Everything must go

You know what it’s like on the last few days of the sale. You’re suddenly overwhelmed with a mad urge to buy up all that’s left. Things that you wouldn’t normally be seen dead in, become attractive.

And so to the last days before the new season. The price has dropped sufficiently on Michael Standing for Jim Smith to snap him up. Smith has been admiring him for some weeks. All reports suggest that this is a pretty decent bargain.

Slightly more perplexing is that from nowhere, Arthur Gnohere has been signed up, making him the first Arthur at Oxford in a generation (or six). Presumably Smith simply thought he’d look nice alongside his impressive centre-back collection adding to Corcoran, Quinn, Willmott, Gilchrist, Foster and Day.

No disrespect to the player, but given this roll call; why do we need him? Perhaps he looked great in the shop… it makes you think that he might end up left in the back of the cupboard never to be used?

Jeannin in, Trainer training, Ledgister register

Signings 2, 3 and 4 appear to be on their way with Jeannin, Trainer and Ledgister all being offered deals. Jeannin is probably the most interesting of the three in that he fills the obvious gap at left back. And he’s French, which just seems so exotic. It’s like Christophe Remy all over again.

Jim Smith is quoted on the official site as saying that Ngoma isn’t going to be offered a contract – “He is a decent player but that’s against him” is how it’s stated. Presumably his right-sidedness is the problem not his ability.

We’re less than a month from the opening game of the season and it wouldn’t surprise me if we didn’t see another signing. The four newbies will restore numerical parity to the squad, if you take Gunn, Kennet and Beechers out of last year’s equation. Whilst none of the new signings get the heart racing, there is some reason to look at the squad as being more solid. Like a vintage classic car, last year’s squad looked shiny and stylish when tootling along during the summer months, but as soon as the rain came the windscreen wipers (or Gavin Johnson) fell off and the roof(us Brevett) started to leak. More of a Ford Focus this year, perhaps. A lesson well learnt.

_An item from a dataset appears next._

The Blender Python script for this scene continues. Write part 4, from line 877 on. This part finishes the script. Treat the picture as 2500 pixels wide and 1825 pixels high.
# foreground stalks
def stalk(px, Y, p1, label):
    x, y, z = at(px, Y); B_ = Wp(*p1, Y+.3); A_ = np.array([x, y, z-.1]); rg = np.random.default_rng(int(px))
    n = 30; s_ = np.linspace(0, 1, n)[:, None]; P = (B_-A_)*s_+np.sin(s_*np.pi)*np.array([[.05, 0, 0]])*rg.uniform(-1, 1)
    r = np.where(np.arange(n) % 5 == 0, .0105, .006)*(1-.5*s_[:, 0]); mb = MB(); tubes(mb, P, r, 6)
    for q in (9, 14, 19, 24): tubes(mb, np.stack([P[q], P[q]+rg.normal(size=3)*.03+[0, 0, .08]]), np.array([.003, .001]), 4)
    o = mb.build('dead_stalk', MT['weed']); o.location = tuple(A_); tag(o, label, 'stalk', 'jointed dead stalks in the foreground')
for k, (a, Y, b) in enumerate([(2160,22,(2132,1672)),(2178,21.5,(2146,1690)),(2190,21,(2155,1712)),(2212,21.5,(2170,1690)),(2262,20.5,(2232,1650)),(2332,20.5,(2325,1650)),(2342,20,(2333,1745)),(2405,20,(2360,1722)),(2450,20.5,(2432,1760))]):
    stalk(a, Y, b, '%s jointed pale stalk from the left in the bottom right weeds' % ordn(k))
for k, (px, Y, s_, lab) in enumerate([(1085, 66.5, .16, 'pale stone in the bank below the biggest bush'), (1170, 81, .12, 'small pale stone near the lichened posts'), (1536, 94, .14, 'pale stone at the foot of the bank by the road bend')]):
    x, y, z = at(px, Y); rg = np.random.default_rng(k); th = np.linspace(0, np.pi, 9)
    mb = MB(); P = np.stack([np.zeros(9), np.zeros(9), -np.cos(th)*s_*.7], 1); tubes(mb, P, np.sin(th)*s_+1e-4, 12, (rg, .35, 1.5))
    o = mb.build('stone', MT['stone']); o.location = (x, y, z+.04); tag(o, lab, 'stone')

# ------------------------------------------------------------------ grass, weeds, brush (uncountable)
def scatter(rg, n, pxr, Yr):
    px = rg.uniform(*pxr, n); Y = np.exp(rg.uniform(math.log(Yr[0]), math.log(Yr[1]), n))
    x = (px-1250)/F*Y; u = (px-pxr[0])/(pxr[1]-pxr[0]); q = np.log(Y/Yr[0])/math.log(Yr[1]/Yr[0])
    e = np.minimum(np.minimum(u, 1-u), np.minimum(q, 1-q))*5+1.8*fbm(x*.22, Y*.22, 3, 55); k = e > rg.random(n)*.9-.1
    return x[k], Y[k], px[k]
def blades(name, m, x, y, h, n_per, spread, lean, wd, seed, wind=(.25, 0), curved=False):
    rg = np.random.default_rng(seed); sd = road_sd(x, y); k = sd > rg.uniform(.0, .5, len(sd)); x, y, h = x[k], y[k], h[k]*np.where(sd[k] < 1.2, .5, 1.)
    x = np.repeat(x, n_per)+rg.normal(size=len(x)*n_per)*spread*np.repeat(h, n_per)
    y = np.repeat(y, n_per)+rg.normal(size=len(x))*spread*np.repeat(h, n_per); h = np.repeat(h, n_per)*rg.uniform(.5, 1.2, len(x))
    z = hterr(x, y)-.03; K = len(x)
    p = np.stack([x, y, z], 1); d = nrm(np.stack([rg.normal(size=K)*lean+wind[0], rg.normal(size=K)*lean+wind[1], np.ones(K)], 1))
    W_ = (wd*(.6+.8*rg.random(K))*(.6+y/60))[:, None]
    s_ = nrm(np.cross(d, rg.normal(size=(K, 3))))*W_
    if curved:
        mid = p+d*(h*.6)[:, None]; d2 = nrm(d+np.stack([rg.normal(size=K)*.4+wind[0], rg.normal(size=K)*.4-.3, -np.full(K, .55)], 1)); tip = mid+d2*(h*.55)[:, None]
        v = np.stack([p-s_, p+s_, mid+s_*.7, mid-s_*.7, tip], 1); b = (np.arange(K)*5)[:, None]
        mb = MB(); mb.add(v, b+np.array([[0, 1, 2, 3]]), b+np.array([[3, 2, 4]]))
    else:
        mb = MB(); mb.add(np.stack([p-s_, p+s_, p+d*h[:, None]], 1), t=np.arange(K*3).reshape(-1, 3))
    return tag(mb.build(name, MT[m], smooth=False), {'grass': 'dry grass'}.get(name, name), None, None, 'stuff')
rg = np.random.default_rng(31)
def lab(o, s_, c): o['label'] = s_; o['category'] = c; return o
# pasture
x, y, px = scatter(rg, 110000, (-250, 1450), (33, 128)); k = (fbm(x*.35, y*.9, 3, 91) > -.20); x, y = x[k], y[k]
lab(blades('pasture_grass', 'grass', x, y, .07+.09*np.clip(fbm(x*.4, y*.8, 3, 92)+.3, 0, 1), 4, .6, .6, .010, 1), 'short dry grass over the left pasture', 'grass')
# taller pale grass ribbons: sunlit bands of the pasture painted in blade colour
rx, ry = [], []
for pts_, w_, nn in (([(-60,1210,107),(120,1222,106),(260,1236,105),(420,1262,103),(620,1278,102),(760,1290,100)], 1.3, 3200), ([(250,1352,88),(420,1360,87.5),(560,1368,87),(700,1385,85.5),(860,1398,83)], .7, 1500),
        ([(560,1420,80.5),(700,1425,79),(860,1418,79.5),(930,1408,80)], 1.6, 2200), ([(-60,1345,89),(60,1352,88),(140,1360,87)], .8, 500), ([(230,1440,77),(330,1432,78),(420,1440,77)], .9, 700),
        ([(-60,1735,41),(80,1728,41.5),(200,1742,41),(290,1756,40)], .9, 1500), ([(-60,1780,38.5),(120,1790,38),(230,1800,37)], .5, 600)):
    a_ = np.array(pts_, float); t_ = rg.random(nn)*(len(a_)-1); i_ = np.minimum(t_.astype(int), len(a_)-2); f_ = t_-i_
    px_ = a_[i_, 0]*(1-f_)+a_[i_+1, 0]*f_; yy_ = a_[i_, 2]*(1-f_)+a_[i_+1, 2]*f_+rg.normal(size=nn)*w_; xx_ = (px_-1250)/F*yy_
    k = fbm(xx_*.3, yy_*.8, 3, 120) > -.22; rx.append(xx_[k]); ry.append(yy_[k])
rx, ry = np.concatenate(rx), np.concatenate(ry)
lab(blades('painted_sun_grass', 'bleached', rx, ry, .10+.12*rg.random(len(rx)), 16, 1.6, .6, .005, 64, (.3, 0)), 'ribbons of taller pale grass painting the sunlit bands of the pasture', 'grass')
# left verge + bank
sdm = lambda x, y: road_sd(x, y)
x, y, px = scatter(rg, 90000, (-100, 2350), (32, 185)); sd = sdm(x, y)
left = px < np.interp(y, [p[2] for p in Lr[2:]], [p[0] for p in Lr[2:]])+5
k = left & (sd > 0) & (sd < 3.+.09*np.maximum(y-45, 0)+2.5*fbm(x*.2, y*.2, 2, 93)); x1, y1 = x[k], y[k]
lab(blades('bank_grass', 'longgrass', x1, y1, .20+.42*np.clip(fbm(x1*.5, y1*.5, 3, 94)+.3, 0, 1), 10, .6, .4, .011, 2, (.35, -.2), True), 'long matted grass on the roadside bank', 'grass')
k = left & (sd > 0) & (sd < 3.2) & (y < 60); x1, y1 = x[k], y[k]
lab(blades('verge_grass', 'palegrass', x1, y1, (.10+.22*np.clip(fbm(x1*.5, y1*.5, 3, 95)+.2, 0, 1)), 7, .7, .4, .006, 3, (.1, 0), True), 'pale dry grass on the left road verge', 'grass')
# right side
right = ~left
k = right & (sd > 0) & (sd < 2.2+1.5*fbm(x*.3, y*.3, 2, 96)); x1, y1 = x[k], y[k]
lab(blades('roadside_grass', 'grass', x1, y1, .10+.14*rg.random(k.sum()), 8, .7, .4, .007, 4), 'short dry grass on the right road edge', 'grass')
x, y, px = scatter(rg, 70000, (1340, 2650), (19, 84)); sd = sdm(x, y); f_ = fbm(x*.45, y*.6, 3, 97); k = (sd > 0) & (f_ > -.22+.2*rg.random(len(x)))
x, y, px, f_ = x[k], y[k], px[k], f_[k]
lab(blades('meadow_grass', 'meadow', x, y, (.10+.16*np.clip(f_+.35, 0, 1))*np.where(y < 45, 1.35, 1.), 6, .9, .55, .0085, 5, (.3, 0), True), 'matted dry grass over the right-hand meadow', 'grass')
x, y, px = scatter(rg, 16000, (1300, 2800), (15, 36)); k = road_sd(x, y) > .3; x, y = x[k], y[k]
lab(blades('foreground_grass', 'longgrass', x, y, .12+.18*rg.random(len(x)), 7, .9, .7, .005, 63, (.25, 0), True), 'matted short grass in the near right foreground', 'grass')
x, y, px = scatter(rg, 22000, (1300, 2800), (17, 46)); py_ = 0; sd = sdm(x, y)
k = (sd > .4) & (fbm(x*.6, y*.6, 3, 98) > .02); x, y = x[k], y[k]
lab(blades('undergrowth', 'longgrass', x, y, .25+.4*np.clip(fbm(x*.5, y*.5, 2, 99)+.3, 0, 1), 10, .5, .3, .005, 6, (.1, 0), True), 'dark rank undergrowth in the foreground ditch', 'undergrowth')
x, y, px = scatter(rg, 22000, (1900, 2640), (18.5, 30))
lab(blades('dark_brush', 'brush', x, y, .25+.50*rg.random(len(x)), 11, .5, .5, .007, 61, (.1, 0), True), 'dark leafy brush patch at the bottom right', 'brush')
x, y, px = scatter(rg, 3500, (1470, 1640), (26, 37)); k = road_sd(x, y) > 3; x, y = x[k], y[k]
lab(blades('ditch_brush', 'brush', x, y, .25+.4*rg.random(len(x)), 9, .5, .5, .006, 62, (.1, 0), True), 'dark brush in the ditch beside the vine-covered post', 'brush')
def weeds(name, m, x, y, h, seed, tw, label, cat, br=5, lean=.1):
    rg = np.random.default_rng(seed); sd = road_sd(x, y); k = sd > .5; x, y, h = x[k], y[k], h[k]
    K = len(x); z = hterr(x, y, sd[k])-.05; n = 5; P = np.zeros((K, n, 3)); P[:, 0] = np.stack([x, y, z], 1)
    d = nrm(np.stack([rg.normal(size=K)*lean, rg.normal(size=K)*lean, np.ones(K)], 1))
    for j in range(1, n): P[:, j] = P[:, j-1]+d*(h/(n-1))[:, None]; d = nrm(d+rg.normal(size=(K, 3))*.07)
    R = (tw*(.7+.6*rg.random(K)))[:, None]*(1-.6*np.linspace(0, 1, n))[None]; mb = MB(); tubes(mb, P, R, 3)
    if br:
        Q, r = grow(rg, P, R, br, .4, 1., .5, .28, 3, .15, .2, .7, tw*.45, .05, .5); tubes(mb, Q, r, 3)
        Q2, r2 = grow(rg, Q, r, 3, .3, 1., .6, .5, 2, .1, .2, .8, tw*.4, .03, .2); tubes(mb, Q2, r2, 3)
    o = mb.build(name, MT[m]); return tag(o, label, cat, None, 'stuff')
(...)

Corcoran may come in, a welcome addition, but the Big Zebroski’s appears to be skulking at the back of Milwall’s pre-season squad hoping nobody’s noticed he’s still hanging around.

Twigger happy

A signing! Only a bloody signing! And not any old signing either, it’s only bloody Gary Twigg. You know Gary Twigg don’t you? From Airdrie. Yes, that Gary Twigg. Not a man who’s been setting the football world alight in recent years, admittedly, but Jim Smith must know something we don’t because he’s been after him for a while. Who knows what snags can be hold up a lower league journeyman’s transfer. Image rights?

Twiggy, as he may or may not become known, is an international man of mystery on the Internet. Airdrie have the worst official website in history, unlike our own hyperactive monster, and there doesn’t appear to be a mention of their star man anywhere.

Typical of this level, Twigg appears to be of no fixed abode when it comes to the position he plays. Apparently he notched a moderate number of goals from midfield in what was hardly a season of legend for the Waysiders, but he can play on the wing or as a striker. Which probably is simply a way of hedging your bets when starved of service; “Me? Striker? Never, stick me on the wing, then you’ll see me do the business”.

But, he did score goals last season, up front or from midfield that’s not to be sniffed at.